Figuurgedicht

(Lat. carmen figuratum < carmen = lied, gedicht; figura = vorm). Een gedicht waarin door de grafische ordening van de versregels het beschreven onderwerp wordt uitgebeeld, bv. een kruis, een vlinder, een appel. Het genre vindt waarschijnlijk zijn oorsprong in de inscripties die de Grieken in grafische vorm aanbrachten op geofferde voorwerpen. Ook de Romeinen (Optatianus Porfyrius) en de Karolingers (Bonifatius, Alcuinus, Rabanus Maurus) beoefenden het carmen figuratum (Gr. synoniem technopaignion).

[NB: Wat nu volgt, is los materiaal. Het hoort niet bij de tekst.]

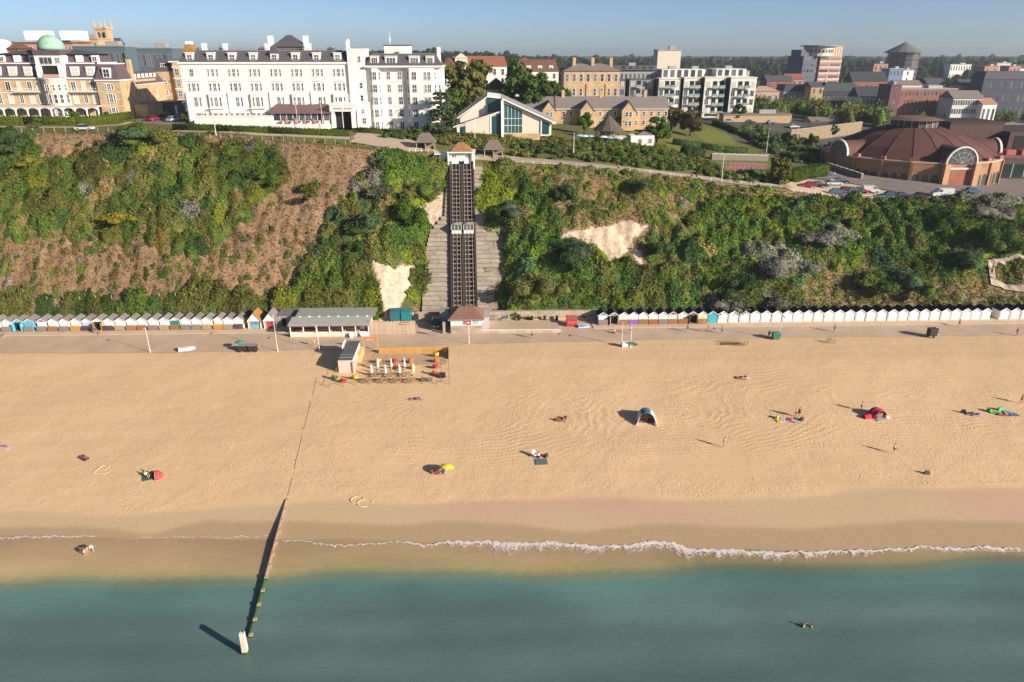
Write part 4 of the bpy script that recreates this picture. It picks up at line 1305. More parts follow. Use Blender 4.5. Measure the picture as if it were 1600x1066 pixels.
# lamp posts
def lamp(px, py, h, label, twin=False):
    t = thing('lamp_post', label, 'lamp post', B(px, py, .0), 0, 'lamp posts on the promenade')
    MB().cyl(0, 0, 0, .9, .1, .08, 10).build('base', WPAINT, t)
    MB().cyl(0, 0, .9, h, .055, .04, 8).build('post', WPAINT, t)
    MB().tube([(0, 0, h - .02), (0, -.35, h + .12), (0, -.8, h + .14)], .035, 6).build('arm', WPAINT, t)
    MB().box(-.12, .12, -1.25, -.7, h + .08, h + .2).build('lantern', STEEL, t)
for px_, py_, h, l in ((235, 551, 5.2, 'white lamp post on the promenade in front of the tan fenced huts'), (434, 549, 7.6, 'tall grey lamp post in front of the red doored cabin'), (499, 548, 5.4, 'white lamp post in front of the long café'),
                       (971, 541, 5.4, 'white lamp post behind the turquoise parasol'), (985, 543, 5.2, 'white lamp post standing right by the turquoise parasol'), (1217, 531, 5.2, 'white lamp post next to the green bin')):
    lamp(px_, py_, h, l)
o = thing('lifebuoy_post', 'white pole with a red lifebuoy panel before the lift station', 'post', B(733, 538, 0))
MB().cyl(0, 0, 0, 5.0, .06, .05, 8).build('pole', WPAINT, o)
MB().box(-.5, .35, -.1, -.04, 4.2, 5.2).build('panel', mat('buoy_red', (.55, .02, .03)), o)
MB().box(-.3, .15, -.13, -.1, 4.55, 4.85).build('emblem', WPAINT, o)

# bins, carts and clutter on the right part of the promenade
o = thing('wheeled_bin', 'green wheeled bin next to a lamp post on the promenade', 'bin', B(1212, 530, .02))
MB().prism([(-.7, -.5), (.7, -.5), (.7, .5), (-.7, .5)], .15, 1.25, 0, [(-.8, -.6), (.8, -.6), (.8, .6), (-.8, .6)]).build('body', mat('bin_green', (.04, .18, .13)), o)
MB().side([(-.65, 1.25), (.65, 1.25), (.6, 1.4), (-.4, 1.55)], -.82, .82).build('lid', mat('bin_green'), o) if False else MB().side([(-.65, 1.26), (.65, 1.26), (.6, 1.42), (-.4, 1.58)], -.82, .82).build('lid', MATS['bin_green'], o)
for s in (-.55, .55): MB().tube([(s, -.45, .15), (s, -.3, .15)], .15, 8).build('wheel', DARK, o)
o = thing('trailer_box', 'black box trailer on the promenade edge', 'trailer', B(1455, 527, .02), .1)
MB().box(-.85, .85, -.6, .6, .45, 1.9).build('body', DARK, o)
MB().box(-.9, .9, -.65, .65, 1.9, 1.98).build('lid', mat('trailer_lid', (.06, .06, .07)), o)
for s in (-.65, .65): MB().tube([(0, s - .06, .3), (0, s + .06, .3)], .3, 10).build('wheel', DARK, o)
MB().tube([(.85, 0, .5), (1.6, 0, .45)], .05, 6).build('drawbar', STEEL, o)
MB().cyl(1.05, .3, 0, 2.2, .03, .03, 6).build('pole', WPAINT, o)
parasol('parasol', 'turquoise parasol lying tilted at the sand edge by two lamp posts', B(987, 545, .1), 1.15, 1.3, mat('parasol_turquoise', (.10, .42, .38)), (radians(-38), radians(14)))
o = thing('white_cool_box', 'white box stall left of the turquoise parasol', 'box', B(976, 542, .02))
MB().box(-.55, .55, -.4, .4, .1, .95).build('body', WPAINT, o); MB().box(-.6, .6, -.45, .45, .95, 1.08).build('lid', WPAINT, o)
o = thing('wire_pen', 'low wire mesh pen of weathered posts on the promenade edge', 'pen', B(1128, 540, .02))
for i in range(9):
    for j in (0, 1):
        MB().cyl(i * .52, j * 1.5, 0, .75 + random.uniform(-.1, .1), .035, .03, 6).build('post', TIMBER, o)
for j in (0, 1):
    for z in (.2, .42, .64):
        MB().tube([(0, j * 1.5, z), (4.2, j * 1.5, z)], .016, 5).build('wire', TIMBER, o)
for i in range(16):
    MB().beam((.2 + i * .25, .15, .12), (.35 + i * .25, 1.3, .12), .10, .05).build('slat', TIMBER, o)
o = thing('post_cluster', 'cluster of short weathered posts on sand right of wire pen', 'posts', B(1160, 541, .0))
for i in range(7):
    MB().cyl(random.uniform(-1, 1.4), random.uniform(-.5, .9), 0, random.uniform(.5, 1.1), .06, .05, 7).build('post', TIMBER, o)
def bicycle(px, py, label, col, rz):
    t = thing('bicycle', label, 'bicycle', B(px, py, .02), rz, 'parked bicycles')
    m = mat('bike_' + label.split()[0], col, rough=.4)
    for s in (-.52, .52):
        w_ = MB(); n = 18
        w_.tube([(s + .33 * cos(2*pi*i/n), 0, .34 + .33 * sin(2*pi*i/n)) for i in range(n + 1)], .025, 5)
        wo_ = w_.build('wheel', DARK, t)
        for i in range(6):
            MB().beam((s, 0, .34), (s + .31 * cos(pi*i/3), 0, .34 + .31 * sin(pi*i/3)), .012).build('spoke', STEEL, wo_)
    f = MB(); A, Bq, C, D_ = (-.52, 0, .34), (-.08, 0, .32), (-.2, 0, .82), (.38, 0, .80)
    for p_, q_ in ((A, Bq), (A, C), (Bq, C), (Bq, D_), (C, D_), (D_, (.52, 0, .34))): f.tube([p_, q_], .022, 5)
    f.build('frame', m, t)
    MB().tube([(.36, 0, .8), (.34, 0, .98), (.34, .28, 1.0)], .018, 5).tube([(.34, 0, .98), (.34, -.28, 1.0)], .018, 5).build('handlebar', DARK, t)
    MB().box(-.32, -.1, -.07, .07, .9, .96).cyl(-.2, 0, .8, .9, .02, .02, 5).build('saddle', DARK, t)
bicycle(1294, 535, 'red bicycle parked on the sand below the plain white huts', (.4, .08, .06), .3)
bicycle(1299, 537, 'grey bicycle leaning by the red one on the sand', (.3, .3, .34), -.2)
# ------------------------------------------------------------------ cliff lift
LA, LB = Vector((-5.95, 148.6, 4.4)), Vector((-6.75, 177.2, 32.6))
ld = (LB - LA); LL = ld.length; ln_ = ld.normalized()
lside = ln_.cross(Vector((0, 0, 1))).normalized(); lup = lside.cross(ln_)
def on(u, s, h):
    """along the track u metres, s metres to the right, h above its plane"""
    return LA + ln_ * u + lside * s + lup * h
lt = thing('lift_track', 'twin rail cliff lift track on dark cross beams up the slope', 'lift track', (0, 0, 0))
TR = mat('track_beam', (.055, .042, .036), var=.3, scale=2); SL = mat('track_sleeper', (.27, .20, .155), var=.3, scale=2); RAIL = mat('track_rail', (.34, .28, .25), rough=.5, metal=.3)
b = MB(); b._add([on(-1, -2.85, -.55), on(LL, -2.85, -.55), on(LL, 2.85, -.55), on(-1, 2.85, -.55)], [(0, 3, 2, 1)])
b._add([on(-1, -2.85, -.9), on(LL, -2.85, -.9), on(LL, 2.85, -.9), on(-1, 2.85, -.9)], [(0, 1, 2, 3)])
b.build('bed', BLACKHOLE, lt)  # near-black sheet paints the shade of the voids between the beams
for s in (-2.8, -.12, .12, 2.8):
    MB().beam(on(-1, s, -.1), on(LL, s, -.1), .22, .8).build('side_beam', TR, lt)
for s in (-2.25, -1.32, -.55, .55, 1.32, 2.25):
    MB().beam(on(-.5, s, .2), on(LL, s, .2), .13, .13).build('rail', RAIL, lt)
ns = 33
for i in range(ns):
    u = .6 + i * (LL - 1) / ns
    for s in (-1.42, 1.42):
        MB().beam(on(u, s - 1.2, -.02), on(u, s + 1.2, -.02), .30, .22).build('sleeper', SL, lt)
        if i % 2 == 0:
            MB().beam(on(u - .3, s - .75, -.3), on(u + .75, s - .1, -.25), .16, .12).build('brace', TR, lt)
for k in range(9):
    u = 1 + k * (LL - 2) / 8
    for s in (-2.95, 2.95):
        MB().box(-.12, .12, -.12, .12, -2.2, 0).build('trestle_post', TR, lt, on(u, s, -.3))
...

De rederijkers en de Metaphysicals (bv. G. Herbert) waren eveneens gefascineerd door dit virtuoze en maniëristische spel. In de twintigste eeuw vond het figuurgedicht navolging bij de dadaïsten, expressionisten en surrealisten, en kende het een opleving bij de dichters van de Concrete poëzie . Bv. G. Apollinaire, ‘Montparnasse’ (1914).

Literatuur: G. Pozzi, La parola dipinta, 1981. U. Ernst, ‘The Figured Poem: towards a definition of genre’ in Visible Language, 20, 1986, pp. 8-27.